Eight CMI students thought they were signing up for a basic summer internship for course credit. Instead, with zero budget and only their imaginations, they are spending May through August creating storyboards, holding casting calls, shooting video for days in triple-digit heat and finally spending hours sweating over a computer to edit the finished project.

The students say their work is worth much more than three college credits. In addition to passing the class, these students are hoping the chance to work on three music videos with an up-and-coming rapper and music label will help showcase their work and lead to other opportunities.

"It was a first experience for a lot of us," said senior Michelle Filkoff, who is directing for the group. "We learned as a group what everyone's niche is and were able to realize what didn't work in each video and how to make it a lot more efficient for the next."

CMI's reputation for training students who produce professional work was enough for Top Level Music President Reginald Hatton, also known as rapper "Prodacall," to trust his first music videos in the hands of CMI students. Hatton met with CMI Department Head Phillip Lewis to create a summer internship.

"This is a very diverse and interesting opportunity for these students," Lewis said. "They're doing everything that's expected of a crew with a million-dollar budget. Helping in the publicity, promotion and media for Top Level Music and putting their academic skills to work is something they can be proud of."

While Top Level Music has only been established as a business since January, Hatton has been working to get the label off the ground for the last two years and has been writing and working on music since he was 11 years old. For him these first videos are vital to his success as an artist and his expectations for the students are high.

"These students do storyboarding, pre-planning, scheduling, lock-down locations and get me prepared for the day," Hatton said. "It's their video; as an artist I'm there to help pre-plan and tell them what I think will work but it's in their hands."

To make professional videos takes a team of student producers and animators as well as a camera crew.

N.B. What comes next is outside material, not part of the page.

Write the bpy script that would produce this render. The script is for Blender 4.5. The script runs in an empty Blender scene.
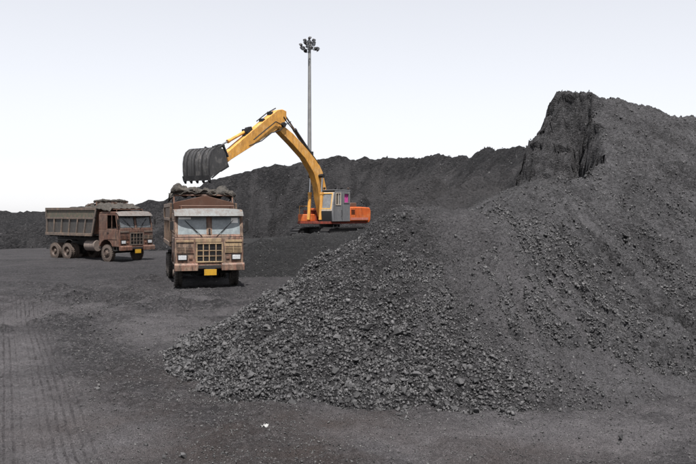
import bpy, math, random
import numpy as np
from mathutils import Vector, Matrix
from mathutils import noise as mnoise

R = math.radians
random.seed(7)
rng = np.random.default_rng(11)
scene = bpy.context.scene
C = scene.collection

# ------------------------------------------------------------------ camera
CAM_H = 2.9
F, CX, HY = 773.3, 348.0, 212.0          # focal length and horizon of the view, in photo pixels
cam_d = bpy.data.cameras.new('camera')
cam = bpy.data.objects.new('camera', cam_d)
C.objects.link(cam)
cam.location = (0, 0, CAM_H)
cam.rotation_euler = (R(90), 0, 0)
cam_d.lens = 40.0
cam_d.sensor_width = 36.0
cam_d.shift_y = -20.0 / 696.0
cam_d.clip_start = 0.1
cam_d.clip_end = 6000
scene.camera = cam

# ------------------------------------------------------------------ sky and sun
SUN_DIR = Vector((0.10, -1.0, 0)).normalized()      # horizontal direction towards the sun
SUN_EL = 65.0
world = bpy.data.worlds.new('World')
scene.world = world
world.use_nodes = True
nt = world.node_tree
nt.nodes.clear()
sky = nt.nodes.new('ShaderNodeTexSky')
sky.sky_type = 'NISHITA'
sky.sun_disc = False
sky.sun_elevation = R(SUN_EL)
sky.sun_rotation = math.atan2(SUN_DIR.x, SUN_DIR.y)
sky.air_density = 1.0
sky.dust_density = 0.5
sky.ozone_density = 1.0
hs = nt.nodes.new('ShaderNodeHueSaturation')
hs.inputs['Saturation'].default_value = 0.22
bg = nt.nodes.new('ShaderNodeBackground')
bg.inputs['Strength'].default_value = 0.125
wo = nt.nodes.new('ShaderNodeOutputWorld')
nt.links.new(sky.outputs[0], hs.inputs['Color'])
tint = nt.nodes.new('ShaderNodeMix')                 # the sky leans a little to lavender
tint.data_type = 'RGBA'
tint.blend_type = 'MULTIPLY'
tint.inputs[0].default_value = 1.0
tint.inputs[7].default_value = (1.64, 1.645, 1.71, 1)
gam = nt.nodes.new('ShaderNodeGamma')                # thick even haze flattens the gradient
gam.inputs['Gamma'].default_value = 0.55
nt.links.new(hs.outputs[0], gam.inputs['Color'])
nt.links.new(gam.outputs[0], tint.inputs[6])
nt.links.new(tint.outputs[2], bg.inputs['Color'])
nt.links.new(bg.outputs[0], wo.inputs['Surface'])

sun_d = bpy.data.lights.new('sun', 'SUN')
sun_d.energy = 5.0
sun_d.angle = R(0.7)
sun_d.color = (1.0, 0.968, 0.935)
sun = bpy.data.objects.new('sun', sun_d)
C.objects.link(sun)
sd = Vector((SUN_DIR.x * math.cos(R(SUN_EL)), SUN_DIR.y * math.cos(R(SUN_EL)), math.sin(R(SUN_EL))))
sun.rotation_euler = sd.to_track_quat('Z', 'Y').to_euler()
sun.location = sd * 60

vs = scene.view_settings
vs.view_transform = 'Standard'
vs.look = 'None'
vs.exposure = 0.82
vs.gamma = 1.0
vs.use_curve_mapping = False


# ------------------------------------------------------------------ helpers
def P(px, py, Y):
    """point of the yard seen in direction (px, py) at distance Y"""
    return ((px - CX) / F * Y, Y, CAM_H + (HY - py) / F * Y)


def G0(px, py):
    """the same on level ground"""
    Y = CAM_H * F / (py - HY)
    return ((px - CX) / F * Y, Y)


def tag(o, label, cat, group=None):
    o['label'] = label
    o['category'] = cat
    if group:
        o['group'] = group
    return o


def empty(name, loc=(0, 0, 0), rz=0.0):
    o = bpy.data.objects.new(name, None)
    o.empty_display_size = 0.3
    C.objects.link(o)
    o.location = loc
    o.rotation_euler = (0, 0, rz)
    return o


class MB:
    """collects shapes for one mesh"""
    def __init__(self):
        self.v, self.f, self.m = [], [], []

    def add(self, vs, fs, m=0):
        k = len(self.v)
        self.v += [tuple(p) for p in vs]
        self.f += [[i + k for i in f] for f in fs]
        self.m += [m] * len(fs)
        return self

    def box(self, x0, x1, y0, y1, z0, z1, m=0):
        if x0 > x1: x0, x1 = x1, x0
        if y0 > y1: y0, y1 = y1, y0
        if z0 > z1: z0, z1 = z1, z0
        vs = [(x, y, z) for x in (x0, x1) for y in (y0, y1) for z in (z0, z1)]
        return self.add(vs, [[0, 1, 3, 2], [4, 6, 7, 5], [0, 4, 5, 1], [2, 3, 7, 6], [0, 2, 6, 4], [1, 5, 7, 3]], m)

    def prism(self, poly, y0, y1, m=0, axis='y'):
        """poly of (x, z) swept from y0 to y1 (axis 'x': poly of (y, z))"""
        n = len(poly)
        a = sum(poly[i][0] * poly[(i + 1) % n][1] - poly[(i + 1) % n][0] * poly[i][1] for i in range(n))
        if (a < 0) != (axis == 'x'):
            pass
        q = list(poly) if a > 0 else list(poly)[::-1]
        if axis == 'y':
            vs = [(p[0], y0, p[1]) for p in q] + [(p[0], y1, p[1]) for p in q]
            fl = False
        else:
            vs = [(y0, p[0], p[1]) for p in q] + [(y1, p[0], p[1]) for p in q]
            fl = True
        fs = [list(range(n)), list(range(2 * n - 1, n - 1, -1))]
        fs += [[(i + 1) % n, i, i + n, (i + 1) % n + n] for i in range(n)]
        if fl:
            fs = [f[::-1] for f in fs]
        return self.add(vs, fs, m)

    def tube(self, pts, r, n=8, m=0, caps=True):
        pts = [Vector(p) for p in pts]
        rs = r if isinstance(r, (list, tuple)) else [r] * len(pts)
        vs, fs = [], []
        for i, p in enumerate(pts):
            t = (pts[min(i + 1, len(pts) - 1)] - pts[max(i - 1, 0)]).normalized()
            a = t.cross(Vector((0, 0, 1)))
            if a.length < 0.05:
                a = t.cross(Vector((1, 0, 0)))
            a.normalize()
            b = a.cross(t).normalized()
            for k in range(n):
                w = 2 * math.pi * k / n
                vs.append(p + (a * math.cos(w) + b * math.sin(w)) * rs[i])
        for i in range(len(pts) - 1):
            for k in range(n):
                k2 = (k + 1) % n
                fs.append([i * n + k, i * n + k2, (i + 1) * n + k2, (i + 1) * n + k])
        if caps:
            fs.append(list(range(n))[::-1])
            fs.append([(len(pts) - 1) * n + k for k in range(n)])
        return self.add(vs, fs, m)

    def lathe(self, prof, c, n=24, m=0, caps=True):
        """prof of (radius, y) turned about the y axis through c"""
        vs, fs = [], []
        for (r, y) in prof:
            for k in range(n):
                w = 2 * math.pi * k / n
                vs.append((c[0] + r * math.cos(w), c[1] + y, c[2] + r * math.sin(w)))
        for i in range(len(prof) - 1):
            for k in range(n):
                k2 = (k + 1) % n
                fs.append([i * n + k, (i + 1) * n + k, (i + 1) * n + k2, i * n + k2])
        if caps:
            fs.append([k for k in range(n)])
            fs.append([(len(prof) - 1) * n + k for k in range(n)][::-1])
        return self.add(vs, fs, m)

    def build(self, name, mat, parent=None, bevel=0.0, smooth=True, loc=None):
        me = bpy.data.meshes.new(name)
        me.from_pydata(self.v, [], self.f)
        for mm in (mat if isinstance(mat, (list, tuple)) else [mat]):
            me.materials.append(mm)
        me.polygons.foreach_set('material_index', self.m)
        me.validate()
        bmesh_fix(me)
        if smooth:
            me.polygons.foreach_set('use_smooth', [True] * len(me.polygons))
            me.set_sharp_from_angle(angle=R(34))
        o = bpy.data.objects.new(name, me)
        C.objects.link(o)
        if parent:
            o.parent = parent
        if loc:
            o.location = loc
        if bevel > 0:
            b = o.modifiers.new('bevel', 'BEVEL')
            b.width = bevel
            b.segments = 2
            b.limit_method = 'ANGLE'
            b.angle_limit = R(40)
        return o


import bmesh


def bmesh_fix(me):
    bm = bmesh.new()
    bm.from_mesh(me)
    bmesh.ops.recalc_face_normals(bm, faces=bm.faces)
    bm.to_mesh(me)
    bm.free()


# ------------------------------------------------------------------ materials
class NT:
    def __init__(self, name):
        self.mat = bpy.data.materials.new(name)
        self.mat.use_nodes = True
        self.t = self.mat.node_tree
        self.b = self.t.nodes['Principled BSDF']
        self.tc = self.t.nodes.new('ShaderNodeTexCoord')

    def node(self, kind, **kw):
        n = self.t.nodes.new(kind)
        for k, v in kw.items():
            setattr(n, k, v)
        return n

    def link(self, a, b):
        self.t.links.new(a, b)

    def noise(self, scale, detail=4, rough=0.6, stretch=None, off=None, distortion=0.0):
        n = self.node('ShaderNodeTexNoise')
        n.inputs['Scale'].default_value = scale
        n.inputs['Detail'].default_value = detail
        n.inputs['Roughness'].default_value = rough
        n.inputs['Distortion'].default_value = distortion
        mp = self.node('ShaderNodeMapping')
        if stretch: mp.inputs['Scale'].default_value = stretch
        if off: mp.inputs['Location'].default_value = off
        self.link(self.tc.outputs['Object'], mp.inputs['Vector'])
        self.link(mp.outputs[0], n.inputs['Vector'])
        return n.outputs['Fac']

    def voronoi(self, scale, feature='F1', out='Distance', rnd=1.0):
        n = self.node('ShaderNodeTexVoronoi', feature=feature)
        n.inputs['Scale'].default_value = scale
        n.inputs['Randomness'].default_value = rnd
        self.link(self.tc.outputs['Object'], n.inputs['Vector'])
        return n.outputs[out]

    def ramp(self, fac, lo, hi, a=0.0, b=1.0):
        n = self.node('ShaderNodeMapRange')
        n.inputs['From Min'].default_value = lo
        n.inputs['From Max'].default_value = hi
        n.inputs['To Min'].default_value = a
        n.inputs['To Max'].default_value = b
        self.link(fac, n.inputs['Value'])
        return n.outputs[0]

    def math(self, op, a, b):
        n = self.node('ShaderNodeMath', operation=op)
        for i, s in enumerate((a, b)):
            if isinstance(s, (int, float)): n.inputs[i].default_value = s
            else: self.link(s, n.inputs[i])
        return n.outputs[0]

    def mix(self, fac, a, b):
        n = self.node('ShaderNodeMix', data_type='RGBA')
        for i, s in ((0, fac), (6, a), (7, b)):
            if isinstance(s, (int, float)): n.inputs[i].default_value = s
            elif isinstance(s, tuple): n.inputs[i].default_value = (*s, 1.0) if len(s) == 3 else s
            else: self.link(s, n.inputs[i])
        return n.outputs[2]

    def attr(self, name, out='Fac'):
        n = self.node('ShaderNodeAttribute', attribute_name=name)
        return n.outputs[out]

    def bump(self, h, strength, dist, prev=None):
        n = self.node('ShaderNodeBump')
        n.inputs['Strength'].default_value = strength
        n.inputs['Distance'].default_value = dist
        self.link(h, n.inputs['Height'])
        if prev is not None: self.link(prev, n.inputs['Normal'])
        return n.outputs[0]

    def out(self, col=None, rough=None, normal=None, metal=None, spec=None, alpha=None):
        for key, s in (('Base Color', col), ('Roughness', rough), ('Normal', normal), ('Metallic', metal), ('Specular IOR Level', spec), ('Alpha', alpha)):
            if s is None: continue
            if isinstance(s, (int, float)): self.b.inputs[key].default_value = s
            elif isinstance(s, tuple): self.b.inputs[key].default_value = (*s, 1.0)
            else: self.link(s, self.b.inputs[key])
        return self.mat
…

"It's a learning process and not what I expected," senior Carson Poe, producer on the project, said. "I love music and when I heard about this I knew I had to get on board with the project. When I started I was told I needed to storyboard and brainstorm ideas, but I didn't realize how much paperwork or how demanding it would be. I'm getting better, we're all getting better."

In addition to creating a strong storyline, the students are using animation to demonstrate a unique vision for each video.

"We're going to have an animated version of Prodacall in the next video," said Thomas Pendergrass, a senior who is working as an animator on the videos. "For me, it's about getting the best quality of animation for the video in a short amount of time, but these videos are definitely a team effort."

While everyone on the team has individual responsibilities, collaboration is crucial to bringing the videos together.

"The director will have the storyboards and framing ideas and bring them to the director of photography and camera crew and we look at the location and try to get a really good angle, figure out how to get these multiple shots," said junior Scott Saiz, first assistant camera operator.

"We're just always shooting for the stars with these videos," senior and director of animation Cyrille Gindreau said. "I think that the group we have is great because we all want to achieve the quality of today's music videos you see on TV."

"These people have exceeded my expectations," Hatton said. "They're doing things that artists like Ludacris have in their videos. It's very fulfilling to work with people who have the same drive and passion for making film and editing film that I have for my music."

Hatton will release his first album Sept. 13 and that same day set off on a 50-city college tour in which the videos will be featured.